SOME OF MY BEST FRIENDS ARE BLACK

The Strange Story of Integration in America

by Tanner Colby

Pub Date: July 9th, 2012
ISBN: 978-0-670-02371-4
Publisher: Viking

Colby (The Chris Farley Show: A Biography in Three Acts, 2008) turns his attention to one of the most vexing and violent topics in American social history.

With depressing persuasiveness, the author argues that we haven’t achieved racial integration, because, well, we don’t really want to. He looks at several social institutions—schools, real estate, advertising, churches—and finds just one faint glimmer of hope in a Catholic parish in Louisiana, a place where the separate black and white congregations, after decades of debate and nastiness, eventually merged. There is a personal dimension to most of the narrative. Colby visited the Alabama public school he attended as a child, and he looks closely at the case of Kansas City and its struggles to integrate some neighborhoods. A former copywriter, he examines Madison Avenue’s glacial acceptance of blacks into the world of advertising, a process that’s been both slow and icy. He also explores the irony of profoundly segregated Christian churches.
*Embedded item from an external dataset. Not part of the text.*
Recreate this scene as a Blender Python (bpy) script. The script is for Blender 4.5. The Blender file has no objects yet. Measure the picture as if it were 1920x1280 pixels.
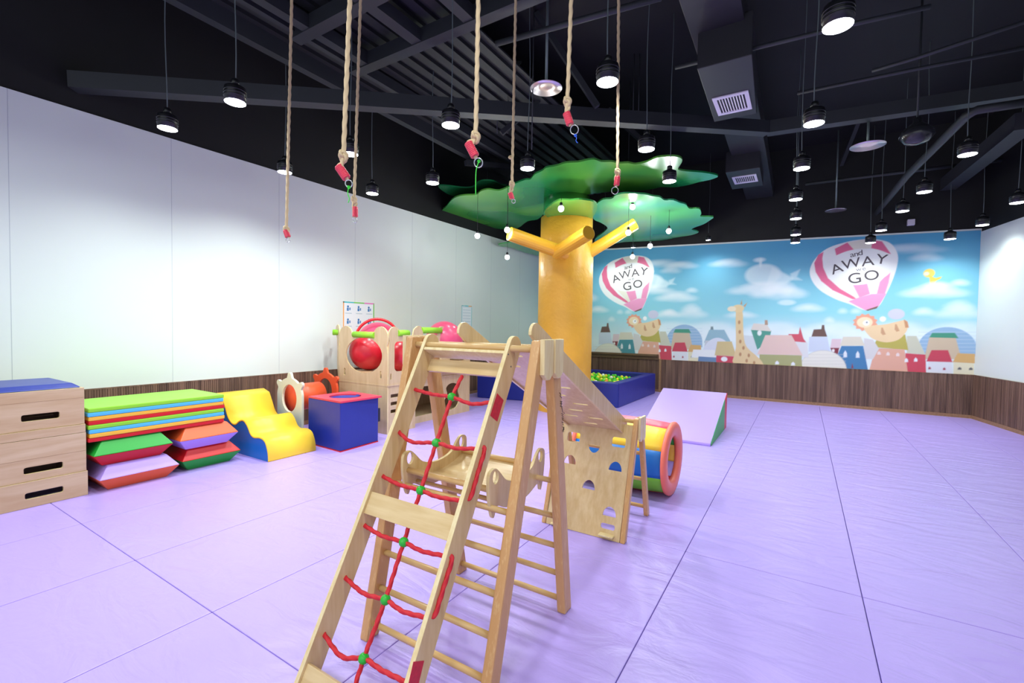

School integration, he writes, came at enormous economic and psychological cost—and even in schools where both whites and blacks attend in large numbers, they tend to stay separate. Rapacious and amoral real-estate agents and complicit civic officials engaged for years in the gross practices of “red-lining” and “block-busting.” Madison Avenue was clueless about how to sell to black markets and hired black personnel only under enormous pressure—and didn’t know what to do with their new employees, many of whom left, some to establish all-black agencies. Intransigence and even violence have characterized attempts to blend church congregations; beneath it all flows a deep, turbulent river of white entitlement.

Occasionally thick with statistics and explication, but the author’s personal voice is compelling and his thesis is most disturbing. Recommended reading for anyone who still thinks we live in a post-racial America.